Roanoke Times Copyright (c) 1995, Landmark Communications, Inc. DATE: SUNDAY, November 28, 1993 TAG: 9311280085 SECTION: SPORTS PAGE: C1 EDITION: METRO SOURCE: jack bogaczyk DATELINE: LENGTH: Medium
Then, Arkansas made the Cavaliers feel like a million, which is the team payoff in dollars, at the Carquest Bowl.
The Cavaliers, ranked as high as No. 15 this season and 6-1 a month ago, found their only bowl hopes in someone else's hands Saturday evening. Then, perhaps that's appropriate, because UVa certainly hasn't grasped how this game is played in the last month.
Virginia got an Arkansas victory at LSU to keep the Tigers from qualifying for the Carquest. UVa made a deal Wednesday to fill the Jan. 1 berth if LSU lost. That's like waiting that late to buy your Thanksgiving turkey.
There are two reasons UVa found itself desperately seeking a holiday date for the second consecutive 7-4 year. First, coach George Welsh's team crashed physically, if not emotionally. Then, with the Cavaliers starting to commit too many turnovers, the biggest fumble came in the athletic director's office.

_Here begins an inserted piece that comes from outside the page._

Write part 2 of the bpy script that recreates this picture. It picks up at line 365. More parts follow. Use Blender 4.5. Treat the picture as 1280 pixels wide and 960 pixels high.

Last year when Virginia skidded in November, athletic director Jim Copeland didn't continue to woo the bowls. Then, when UVa won at Virginia Tech to finish 7-4, only the Copper Bowl, in Tucson, Ariz., was available. That long trip admittedly was a long shot.
This season, Copeland has no excuses. Virginia finished tied for third in the ACC and couldn't get one of the league's four bowl berths, even though fifth-place finisher North Carolina State lost its last game by 59 points in the same state in which it will go bowling.
Welsh's Cavaliers lost at N.C. State and Clemson, the two teams they were battling for the league's spots in the Peach and Hall of Fame bowls. After the Wolfpack beat UVa, State athletic director Todd Turner clearly outplayed Copeland in the bowl game.
While Turner was selling what would be a 7-4 team to the Hall of Fame, Peach and - just in case - the Carquest and Independence, Copeland failed to initiate much contact with bowl officials.
Who says? The bowls.
An executive with one of these games said, "Todd Turner has touched all the bases with all of us." Meanwhile, Copeland couldn't even get to first base, and then last week he struck out with the Alamo, which took 6-5 Iowa. Turner, meanwhile, repeatedly phoned the bowls, telling them how many fans the Wolfpack would bring.
At the same time, Copeland was telling reporters, "I think it would be wrong for our schools [in the ACC] to get in a bidding war with each other on a bowl that had to take one of them, and I don't think that's happened."
There was no war, because for a war, there have to be two sides fighting. This was just a well-conceived, aggressive campaign by Turner, himself a former UVa athletic administrator. The bowl process is the most political in college sports. A school needs to sell itself.
Would former UVa quarterback George Allen have been elected Virginia's governor if he hadn't campaigned? So, what's wrong with Copeland, a former UVa offensive lineman, doing some stumping for his team? Virginia played in five bowls from 1984-91, but we're not talking a football tradition like Notre Dame, Penn State or Alabama.
When he handled the interview process for basketball coach Terry Holland's successor like a grenade, Copeland was labeled "a football guy." You'd have a hard time selling Welsh on that now.
While Turner was running an end around past Copeland, Virginia Tech athletic director Dave Braine took away part of UVa's option game before Copeland got his wakeup call from the Hall of Fame. The ACC had a school in the Independence Bowl two of the past three years and was talking with the Shreveport, La., game about a spot for its fifth team this season.
When Braine made a declaration of Independence on Nov. 13 for the Hokies, then 7-3, it took away a potential landing site for the Cavaliers - because the bowl wasn't going to replay our state's Division I-A rivalry.
And while Copeland fiddled, Welsh burned.
The Carquest saved face for Copeland, and saved UVa from being the only I-A program to finish 7-4 in 1992 and 1993 without a bowl bid. This season, there are 32 bowl-eligible schools already with seven victories among the eight major I-A conferences and independents. Until Saturday night, the only two without bids were UVa and 8-3 Cincinnati, where the last 43 years of tradition include a condemned stadium and no bowl dates.
Maybe Copeland finally has learned you can't deal cavalierly with the bowls. And maybe he should buy one of those Razorback Hog Hats and wear it to the Carquest, too.